■ **Raw data**
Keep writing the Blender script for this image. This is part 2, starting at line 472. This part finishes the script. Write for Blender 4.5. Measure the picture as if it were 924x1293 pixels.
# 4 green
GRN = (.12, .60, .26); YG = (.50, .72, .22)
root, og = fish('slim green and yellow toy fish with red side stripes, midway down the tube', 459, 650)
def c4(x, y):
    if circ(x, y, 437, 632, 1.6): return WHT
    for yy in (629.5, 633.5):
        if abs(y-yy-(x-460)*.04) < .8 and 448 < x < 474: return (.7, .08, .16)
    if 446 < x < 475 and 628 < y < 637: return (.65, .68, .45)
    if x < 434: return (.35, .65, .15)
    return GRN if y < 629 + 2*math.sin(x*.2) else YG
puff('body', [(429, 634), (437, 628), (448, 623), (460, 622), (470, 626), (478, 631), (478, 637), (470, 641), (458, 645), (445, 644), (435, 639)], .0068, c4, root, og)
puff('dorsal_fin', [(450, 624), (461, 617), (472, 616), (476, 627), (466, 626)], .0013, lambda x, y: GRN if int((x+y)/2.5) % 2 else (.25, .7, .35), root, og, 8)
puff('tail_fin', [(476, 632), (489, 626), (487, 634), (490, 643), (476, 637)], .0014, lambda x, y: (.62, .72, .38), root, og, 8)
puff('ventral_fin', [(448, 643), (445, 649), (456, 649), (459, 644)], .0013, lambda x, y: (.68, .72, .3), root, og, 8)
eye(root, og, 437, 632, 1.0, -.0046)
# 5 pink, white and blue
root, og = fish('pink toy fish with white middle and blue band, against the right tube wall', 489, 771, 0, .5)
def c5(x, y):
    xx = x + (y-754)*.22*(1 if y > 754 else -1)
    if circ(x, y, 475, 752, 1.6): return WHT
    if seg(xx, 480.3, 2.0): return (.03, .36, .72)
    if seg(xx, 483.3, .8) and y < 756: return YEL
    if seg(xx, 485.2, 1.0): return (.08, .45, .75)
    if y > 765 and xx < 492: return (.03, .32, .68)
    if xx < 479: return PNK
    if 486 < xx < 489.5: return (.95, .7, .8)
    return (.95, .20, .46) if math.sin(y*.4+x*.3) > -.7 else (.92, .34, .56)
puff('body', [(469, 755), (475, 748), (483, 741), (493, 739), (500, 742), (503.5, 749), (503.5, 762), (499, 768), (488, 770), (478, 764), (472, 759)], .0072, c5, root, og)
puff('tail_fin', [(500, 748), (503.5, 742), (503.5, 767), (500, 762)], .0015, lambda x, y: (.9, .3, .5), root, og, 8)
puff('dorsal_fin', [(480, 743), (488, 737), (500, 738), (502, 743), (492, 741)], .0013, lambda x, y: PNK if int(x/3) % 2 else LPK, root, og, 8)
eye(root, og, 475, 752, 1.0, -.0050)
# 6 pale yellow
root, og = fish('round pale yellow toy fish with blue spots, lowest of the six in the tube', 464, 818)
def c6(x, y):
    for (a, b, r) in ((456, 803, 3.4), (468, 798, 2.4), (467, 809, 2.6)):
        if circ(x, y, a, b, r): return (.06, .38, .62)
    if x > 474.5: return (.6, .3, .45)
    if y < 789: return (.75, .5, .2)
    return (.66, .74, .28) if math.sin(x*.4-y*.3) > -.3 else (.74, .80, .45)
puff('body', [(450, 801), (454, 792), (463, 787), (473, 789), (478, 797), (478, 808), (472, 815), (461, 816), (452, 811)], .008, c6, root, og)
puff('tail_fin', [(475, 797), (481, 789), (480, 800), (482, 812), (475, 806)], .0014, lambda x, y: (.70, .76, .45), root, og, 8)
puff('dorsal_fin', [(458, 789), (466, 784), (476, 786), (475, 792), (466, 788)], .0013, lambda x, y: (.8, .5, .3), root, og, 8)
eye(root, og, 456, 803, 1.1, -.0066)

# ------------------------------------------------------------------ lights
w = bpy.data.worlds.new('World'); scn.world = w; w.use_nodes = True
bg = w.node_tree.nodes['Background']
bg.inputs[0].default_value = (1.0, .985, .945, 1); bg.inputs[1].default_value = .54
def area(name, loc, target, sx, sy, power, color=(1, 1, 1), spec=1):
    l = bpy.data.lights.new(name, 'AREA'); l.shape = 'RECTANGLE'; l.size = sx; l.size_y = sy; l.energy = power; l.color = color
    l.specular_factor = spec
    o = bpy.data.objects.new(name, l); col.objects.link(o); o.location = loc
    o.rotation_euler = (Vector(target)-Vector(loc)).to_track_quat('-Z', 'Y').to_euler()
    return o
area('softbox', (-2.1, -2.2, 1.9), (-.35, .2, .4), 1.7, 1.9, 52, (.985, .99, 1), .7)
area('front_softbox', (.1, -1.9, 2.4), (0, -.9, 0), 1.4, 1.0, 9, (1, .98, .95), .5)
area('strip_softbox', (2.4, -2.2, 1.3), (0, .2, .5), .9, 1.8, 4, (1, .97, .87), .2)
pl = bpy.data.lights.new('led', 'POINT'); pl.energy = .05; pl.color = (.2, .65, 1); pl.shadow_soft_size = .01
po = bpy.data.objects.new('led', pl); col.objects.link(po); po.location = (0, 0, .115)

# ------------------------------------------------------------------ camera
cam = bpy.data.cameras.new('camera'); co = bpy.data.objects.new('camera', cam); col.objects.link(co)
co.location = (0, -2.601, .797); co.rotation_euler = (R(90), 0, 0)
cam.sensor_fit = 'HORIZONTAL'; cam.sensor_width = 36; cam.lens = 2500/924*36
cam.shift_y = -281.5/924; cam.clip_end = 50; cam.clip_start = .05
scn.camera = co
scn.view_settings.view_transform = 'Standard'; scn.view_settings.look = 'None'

■ **Problem**
Your task is to reproduce the whole listing exactly.

■ **The response**
Keep writing the Blender script for this image. This is part 2, starting at line 472. This part finishes the script. Write for Blender 4.5. Measure the picture as if it were 924x1293 pixels.
# 4 green
GRN = (.12, .60, .26); YG = (.50, .72, .22)
root, og = fish('slim green and yellow toy fish with red side stripes, midway down the tube', 459, 650)
def c4(x, y):
    if circ(x, y, 437, 632, 1.6): return WHT
    for yy in (629.5, 633.5):
        if abs(y-yy-(x-460)*.04) < .8 and 448 < x < 474: return (.7, .08, .16)
    if 446 < x < 475 and 628 < y < 637: return (.65, .68, .45)
    if x < 434: return (.35, .65, .15)
    return GRN if y < 629 + 2*math.sin(x*.2) else YG
puff('body', [(429, 634), (437, 628), (448, 623), (460, 622), (470, 626), (478, 631), (478, 637), (470, 641), (458, 645), (445, 644), (435, 639)], .0068, c4, root, og)
puff('dorsal_fin', [(450, 624), (461, 617), (472, 616), (476, 627), (466, 626)], .0013, lambda x, y: GRN if int((x+y)/2.5) % 2 else (.25, .7, .35), root, og, 8)
puff('tail_fin', [(476, 632), (489, 626), (487, 634), (490, 643), (476, 637)], .0014, lambda x, y: (.62, .72, .38), root, og, 8)
puff('ventral_fin', [(448, 643), (445, 649), (456, 649), (459, 644)], .0013, lambda x, y: (.68, .72, .3), root, og, 8)
eye(root, og, 437, 632, 1.0, -.0046)
# 5 pink, white and blue
root, og = fish('pink toy fish with white middle and blue band, against the right tube wall', 489, 771, 0, .5)
def c5(x, y):
    xx = x + (y-754)*.22*(1 if y > 754 else -1)
    if circ(x, y, 475, 752, 1.6): return WHT
    if seg(xx, 480.3, 2.0): return (.03, .36, .72)
    if seg(xx, 483.3, .8) and y < 756: return YEL
    if seg(xx, 485.2, 1.0): return (.08, .45, .75)
    if y > 765 and xx < 492: return (.03, .32, .68)
    if xx < 479: return PNK
    if 486 < xx < 489.5: return (.95, .7, .8)
    return (.95, .20, .46) if math.sin(y*.4+x*.3) > -.7 else (.92, .34, .56)
puff('body', [(469, 755), (475, 748), (483, 741), (493, 739), (500, 742), (503.5, 749), (503.5, 762), (499, 768), (488, 770), (478, 764), (472, 759)], .0072, c5, root, og)
puff('tail_fin', [(500, 748), (503.5, 742), (503.5, 767), (500, 762)], .0015, lambda x, y: (.9, .3, .5), root, og, 8)
puff('dorsal_fin', [(480, 743), (488, 737), (500, 738), (502, 743), (492, 741)], .0013, lambda x, y: PNK if int(x/3) % 2 else LPK, root, og, 8)
eye(root, og, 475, 752, 1.0, -.0050)
# 6 pale yellow
root, og = fish('round pale yellow toy fish with blue spots, lowest of the six in the tube', 464, 818)
def c6(x, y):
    for (a, b, r) in ((456, 803, 3.4), (468, 798, 2.4), (467, 809, 2.6)):
        if circ(x, y, a, b, r): return (.06, .38, .62)
    if x > 474.5: return (.6, .3, .45)
    if y < 789: return (.75, .5, .2)
    return (.66, .74, .28) if math.sin(x*.4-y*.3) > -.3 else (.74, .80, .45)
puff('body', [(450, 801), (454, 792), (463, 787), (473, 789), (478, 797), (478, 808), (472, 815), (461, 816), (452, 811)], .008, c6, root, og)
puff('tail_fin', [(475, 797), (481, 789), (480, 800), (482, 812), (475, 806)], .0014, lambda x, y: (.70, .76, .45), root, og, 8)
puff('dorsal_fin', [(458, 789), (466, 784), (476, 786), (475, 792), (466, 788)], .0013, lambda x, y: (.8, .5, .3), root, og, 8)
eye(root, og, 456, 803, 1.1, -.0066)

# ------------------------------------------------------------------ lights
w = bpy.data.worlds.new('World'); scn.world = w; w.use_nodes = True
bg = w.node_tree.nodes['Background']
bg.inputs[0].default_value = (1.0, .985, .945, 1); bg.inputs[1].default_value = .54
def area(name, loc, target, sx, sy, power, color=(1, 1, 1), spec=1):
    l = bpy.data.lights.new(name, 'AREA'); l.shape = 'RECTANGLE'; l.size = sx; l.size_y = sy; l.energy = power; l.color = color
    l.specular_factor = spec
    o = bpy.data.objects.new(name, l); col.objects.link(o); o.location = loc
    o.rotation_euler = (Vector(target)-Vector(loc)).to_track_quat('-Z', 'Y').to_euler()
    return o
area('softbox', (-2.1, -2.2, 1.9), (-.35, .2, .4), 1.7, 1.9, 52, (.985, .99, 1), .7)
area('front_softbox', (.1, -1.9, 2.4), (0, -.9, 0), 1.4, 1.0, 9, (1, .98, .95), .5)
area('strip_softbox', (2.4, -2.2, 1.3), (0, .2, .5), .9, 1.8, 4, (1, .97, .87), .2)
pl = bpy.data.lights.new('led', 'POINT'); pl.energy = .05; pl.color = (.2, .65, 1); pl.shadow_soft_size = .01
po = bpy.data.objects.new('led', pl); col.objects.link(po); po.location = (0, 0, .115)

# ------------------------------------------------------------------ camera
cam = bpy.data.cameras.new('camera'); co = bpy.data.objects.new('camera', cam); col.objects.link(co)
co.location = (0, -2.601, .797); co.rotation_euler = (R(90), 0, 0)
cam.sensor_fit = 'HORIZONTAL'; cam.sensor_width = 36; cam.lens = 2500/924*36
cam.shift_y = -281.5/924; cam.clip_end = 50; cam.clip_start = .05
scn.camera = co
scn.view_settings.view_transform = 'Standard'; scn.view_settings.look = 'None'